-- START Dataset extract --

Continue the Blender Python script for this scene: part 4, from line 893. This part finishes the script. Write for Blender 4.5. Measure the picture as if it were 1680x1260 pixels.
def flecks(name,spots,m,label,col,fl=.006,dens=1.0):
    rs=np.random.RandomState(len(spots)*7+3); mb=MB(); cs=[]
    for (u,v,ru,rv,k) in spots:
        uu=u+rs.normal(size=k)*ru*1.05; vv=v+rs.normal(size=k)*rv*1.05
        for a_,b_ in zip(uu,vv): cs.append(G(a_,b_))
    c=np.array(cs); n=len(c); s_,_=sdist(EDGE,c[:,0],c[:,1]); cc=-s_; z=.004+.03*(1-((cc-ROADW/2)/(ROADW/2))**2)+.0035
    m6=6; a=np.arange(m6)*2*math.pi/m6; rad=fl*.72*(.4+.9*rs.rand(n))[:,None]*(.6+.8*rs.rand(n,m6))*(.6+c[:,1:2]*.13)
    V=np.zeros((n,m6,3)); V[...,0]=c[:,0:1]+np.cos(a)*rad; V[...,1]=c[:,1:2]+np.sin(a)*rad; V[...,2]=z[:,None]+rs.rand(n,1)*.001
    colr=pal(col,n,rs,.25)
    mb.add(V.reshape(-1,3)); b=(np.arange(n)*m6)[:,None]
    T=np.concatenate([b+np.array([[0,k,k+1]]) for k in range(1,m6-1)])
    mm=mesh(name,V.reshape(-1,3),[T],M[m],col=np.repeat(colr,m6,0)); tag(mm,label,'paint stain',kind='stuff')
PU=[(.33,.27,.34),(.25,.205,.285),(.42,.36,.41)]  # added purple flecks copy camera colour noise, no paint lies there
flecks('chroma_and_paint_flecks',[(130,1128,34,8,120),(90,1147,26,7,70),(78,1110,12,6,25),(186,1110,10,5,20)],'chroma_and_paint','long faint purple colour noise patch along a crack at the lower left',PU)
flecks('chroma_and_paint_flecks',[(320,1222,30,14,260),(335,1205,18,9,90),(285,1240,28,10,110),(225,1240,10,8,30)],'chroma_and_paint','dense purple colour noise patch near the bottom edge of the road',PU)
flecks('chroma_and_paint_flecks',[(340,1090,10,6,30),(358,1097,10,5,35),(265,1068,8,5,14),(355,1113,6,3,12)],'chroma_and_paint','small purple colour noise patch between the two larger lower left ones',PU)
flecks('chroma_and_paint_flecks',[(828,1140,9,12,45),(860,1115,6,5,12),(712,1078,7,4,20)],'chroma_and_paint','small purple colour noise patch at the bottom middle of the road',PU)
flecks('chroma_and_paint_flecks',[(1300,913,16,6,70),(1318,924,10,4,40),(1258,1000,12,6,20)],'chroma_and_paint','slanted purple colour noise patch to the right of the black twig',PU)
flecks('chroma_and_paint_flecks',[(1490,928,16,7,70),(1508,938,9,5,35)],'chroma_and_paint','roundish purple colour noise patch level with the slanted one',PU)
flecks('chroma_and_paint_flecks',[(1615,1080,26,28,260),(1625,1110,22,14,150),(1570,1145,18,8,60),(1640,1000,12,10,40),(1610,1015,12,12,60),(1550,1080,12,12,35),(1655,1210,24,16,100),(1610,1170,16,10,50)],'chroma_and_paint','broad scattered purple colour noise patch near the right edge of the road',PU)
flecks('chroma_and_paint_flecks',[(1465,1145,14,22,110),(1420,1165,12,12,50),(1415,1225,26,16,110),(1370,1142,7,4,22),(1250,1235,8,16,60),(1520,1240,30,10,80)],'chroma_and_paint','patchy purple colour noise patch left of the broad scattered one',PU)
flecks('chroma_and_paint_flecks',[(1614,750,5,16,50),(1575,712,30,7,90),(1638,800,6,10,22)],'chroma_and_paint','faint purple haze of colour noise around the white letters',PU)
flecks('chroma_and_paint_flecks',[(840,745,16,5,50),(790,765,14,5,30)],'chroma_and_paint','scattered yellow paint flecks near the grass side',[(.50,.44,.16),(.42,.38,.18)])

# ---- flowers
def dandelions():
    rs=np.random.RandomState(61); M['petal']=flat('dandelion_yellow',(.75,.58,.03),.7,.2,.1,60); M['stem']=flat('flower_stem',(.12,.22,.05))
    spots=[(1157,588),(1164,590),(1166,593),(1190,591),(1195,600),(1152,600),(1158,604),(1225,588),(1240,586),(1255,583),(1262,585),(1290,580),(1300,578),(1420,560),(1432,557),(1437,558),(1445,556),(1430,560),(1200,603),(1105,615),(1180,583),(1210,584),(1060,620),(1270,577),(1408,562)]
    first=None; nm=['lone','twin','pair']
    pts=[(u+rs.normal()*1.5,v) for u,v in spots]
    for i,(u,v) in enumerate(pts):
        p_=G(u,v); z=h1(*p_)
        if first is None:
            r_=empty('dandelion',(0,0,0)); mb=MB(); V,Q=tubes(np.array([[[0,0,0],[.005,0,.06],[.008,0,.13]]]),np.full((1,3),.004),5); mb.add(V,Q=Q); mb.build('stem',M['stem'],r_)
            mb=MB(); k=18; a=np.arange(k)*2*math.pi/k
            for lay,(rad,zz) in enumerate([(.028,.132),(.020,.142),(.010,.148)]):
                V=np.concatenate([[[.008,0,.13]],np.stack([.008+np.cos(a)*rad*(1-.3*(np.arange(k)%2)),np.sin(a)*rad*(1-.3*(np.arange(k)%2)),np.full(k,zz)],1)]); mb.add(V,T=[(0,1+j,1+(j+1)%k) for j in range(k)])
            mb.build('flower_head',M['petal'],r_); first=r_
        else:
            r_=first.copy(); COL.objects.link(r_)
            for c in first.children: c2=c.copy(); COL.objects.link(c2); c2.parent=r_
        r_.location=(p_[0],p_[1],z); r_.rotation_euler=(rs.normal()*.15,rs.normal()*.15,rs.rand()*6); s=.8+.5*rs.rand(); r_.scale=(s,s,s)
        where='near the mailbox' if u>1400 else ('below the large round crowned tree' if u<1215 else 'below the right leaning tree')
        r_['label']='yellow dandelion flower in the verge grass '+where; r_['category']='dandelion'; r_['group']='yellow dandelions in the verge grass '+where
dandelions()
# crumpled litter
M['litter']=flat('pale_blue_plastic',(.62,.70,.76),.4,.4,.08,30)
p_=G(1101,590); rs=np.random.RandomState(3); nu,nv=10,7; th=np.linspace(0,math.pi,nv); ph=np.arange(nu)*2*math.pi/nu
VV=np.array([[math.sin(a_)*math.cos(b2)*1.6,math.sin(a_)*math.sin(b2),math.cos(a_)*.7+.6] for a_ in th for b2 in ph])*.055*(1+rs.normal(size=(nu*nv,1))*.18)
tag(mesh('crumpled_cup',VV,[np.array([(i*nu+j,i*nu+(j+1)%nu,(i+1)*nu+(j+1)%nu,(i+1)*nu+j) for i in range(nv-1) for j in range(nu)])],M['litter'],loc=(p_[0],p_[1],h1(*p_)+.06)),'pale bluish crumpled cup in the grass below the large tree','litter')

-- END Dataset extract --

Write each line above out exactly.

▸ Answer to the task:
Continue the Blender Python script for this scene: part 4, from line 893. This part finishes the script. Write for Blender 4.5. Measure the picture as if it were 1680x1260 pixels.
def flecks(name,spots,m,label,col,fl=.006,dens=1.0):
    rs=np.random.RandomState(len(spots)*7+3); mb=MB(); cs=[]
    for (u,v,ru,rv,k) in spots:
        uu=u+rs.normal(size=k)*ru*1.05; vv=v+rs.normal(size=k)*rv*1.05
        for a_,b_ in zip(uu,vv): cs.append(G(a_,b_))
    c=np.array(cs); n=len(c); s_,_=sdist(EDGE,c[:,0],c[:,1]); cc=-s_; z=.004+.03*(1-((cc-ROADW/2)/(ROADW/2))**2)+.0035
    m6=6; a=np.arange(m6)*2*math.pi/m6; rad=fl*.72*(.4+.9*rs.rand(n))[:,None]*(.6+.8*rs.rand(n,m6))*(.6+c[:,1:2]*.13)
    V=np.zeros((n,m6,3)); V[...,0]=c[:,0:1]+np.cos(a)*rad; V[...,1]=c[:,1:2]+np.sin(a)*rad; V[...,2]=z[:,None]+rs.rand(n,1)*.001
    colr=pal(col,n,rs,.25)
    mb.add(V.reshape(-1,3)); b=(np.arange(n)*m6)[:,None]
    T=np.concatenate([b+np.array([[0,k,k+1]]) for k in range(1,m6-1)])
    mm=mesh(name,V.reshape(-1,3),[T],M[m],col=np.repeat(colr,m6,0)); tag(mm,label,'paint stain',kind='stuff')
PU=[(.33,.27,.34),(.25,.205,.285),(.42,.36,.41)]  # added purple flecks copy camera colour noise, no paint lies there
flecks('chroma_and_paint_flecks',[(130,1128,34,8,120),(90,1147,26,7,70),(78,1110,12,6,25),(186,1110,10,5,20)],'chroma_and_paint','long faint purple colour noise patch along a crack at the lower left',PU)
flecks('chroma_and_paint_flecks',[(320,1222,30,14,260),(335,1205,18,9,90),(285,1240,28,10,110),(225,1240,10,8,30)],'chroma_and_paint','dense purple colour noise patch near the bottom edge of the road',PU)
flecks('chroma_and_paint_flecks',[(340,1090,10,6,30),(358,1097,10,5,35),(265,1068,8,5,14),(355,1113,6,3,12)],'chroma_and_paint','small purple colour noise patch between the two larger lower left ones',PU)
flecks('chroma_and_paint_flecks',[(828,1140,9,12,45),(860,1115,6,5,12),(712,1078,7,4,20)],'chroma_and_paint','small purple colour noise patch at the bottom middle of the road',PU)
flecks('chroma_and_paint_flecks',[(1300,913,16,6,70),(1318,924,10,4,40),(1258,1000,12,6,20)],'chroma_and_paint','slanted purple colour noise patch to the right of the black twig',PU)
flecks('chroma_and_paint_flecks',[(1490,928,16,7,70),(1508,938,9,5,35)],'chroma_and_paint','roundish purple colour noise patch level with the slanted one',PU)
flecks('chroma_and_paint_flecks',[(1615,1080,26,28,260),(1625,1110,22,14,150),(1570,1145,18,8,60),(1640,1000,12,10,40),(1610,1015,12,12,60),(1550,1080,12,12,35),(1655,1210,24,16,100),(1610,1170,16,10,50)],'chroma_and_paint','broad scattered purple colour noise patch near the right edge of the road',PU)
flecks('chroma_and_paint_flecks',[(1465,1145,14,22,110),(1420,1165,12,12,50),(1415,1225,26,16,110),(1370,1142,7,4,22),(1250,1235,8,16,60),(1520,1240,30,10,80)],'chroma_and_paint','patchy purple colour noise patch left of the broad scattered one',PU)
flecks('chroma_and_paint_flecks',[(1614,750,5,16,50),(1575,712,30,7,90),(1638,800,6,10,22)],'chroma_and_paint','faint purple haze of colour noise around the white letters',PU)
flecks('chroma_and_paint_flecks',[(840,745,16,5,50),(790,765,14,5,30)],'chroma_and_paint','scattered yellow paint flecks near the grass side',[(.50,.44,.16),(.42,.38,.18)])

# ---- flowers
def dandelions():
    rs=np.random.RandomState(61); M['petal']=flat('dandelion_yellow',(.75,.58,.03),.7,.2,.1,60); M['stem']=flat('flower_stem',(.12,.22,.05))
    spots=[(1157,588),(1164,590),(1166,593),(1190,591),(1195,600),(1152,600),(1158,604),(1225,588),(1240,586),(1255,583),(1262,585),(1290,580),(1300,578),(1420,560),(1432,557),(1437,558),(1445,556),(1430,560),(1200,603),(1105,615),(1180,583),(1210,584),(1060,620),(1270,577),(1408,562)]
    first=None; nm=['lone','twin','pair']
    pts=[(u+rs.normal()*1.5,v) for u,v in spots]
    for i,(u,v) in enumerate(pts):
        p_=G(u,v); z=h1(*p_)
        if first is None:
            r_=empty('dandelion',(0,0,0)); mb=MB(); V,Q=tubes(np.array([[[0,0,0],[.005,0,.06],[.008,0,.13]]]),np.full((1,3),.004),5); mb.add(V,Q=Q); mb.build('stem',M['stem'],r_)
            mb=MB(); k=18; a=np.arange(k)*2*math.pi/k
            for lay,(rad,zz) in enumerate([(.028,.132),(.020,.142),(.010,.148)]):
                V=np.concatenate([[[.008,0,.13]],np.stack([.008+np.cos(a)*rad*(1-.3*(np.arange(k)%2)),np.sin(a)*rad*(1-.3*(np.arange(k)%2)),np.full(k,zz)],1)]); mb.add(V,T=[(0,1+j,1+(j+1)%k) for j in range(k)])
            mb.build('flower_head',M['petal'],r_); first=r_
        else:
            r_=first.copy(); COL.objects.link(r_)
            for c in first.children: c2=c.copy(); COL.objects.link(c2); c2.parent=r_
        r_.location=(p_[0],p_[1],z); r_.rotation_euler=(rs.normal()*.15,rs.normal()*.15,rs.rand()*6); s=.8+.5*rs.rand(); r_.scale=(s,s,s)
        where='near the mailbox' if u>1400 else ('below the large round crowned tree' if u<1215 else 'below the right leaning tree')
        r_['label']='yellow dandelion flower in the verge grass '+where; r_['category']='dandelion'; r_['group']='yellow dandelions in the verge grass '+where
dandelions()
# crumpled litter
M['litter']=flat('pale_blue_plastic',(.62,.70,.76),.4,.4,.08,30)
p_=G(1101,590); rs=np.random.RandomState(3); nu,nv=10,7; th=np.linspace(0,math.pi,nv); ph=np.arange(nu)*2*math.pi/nu
VV=np.array([[math.sin(a_)*math.cos(b2)*1.6,math.sin(a_)*math.sin(b2),math.cos(a_)*.7+.6] for a_ in th for b2 in ph])*.055*(1+rs.normal(size=(nu*nv,1))*.18)
tag(mesh('crumpled_cup',VV,[np.array([(i*nu+j,i*nu+(j+1)%nu,(i+1)*nu+(j+1)%nu,(i+1)*nu+j) for i in range(nv-1) for j in range(nu)])],M['litter'],loc=(p_[0],p_[1],h1(*p_)+.06)),'pale bluish crumpled cup in the grass below the large tree','litter')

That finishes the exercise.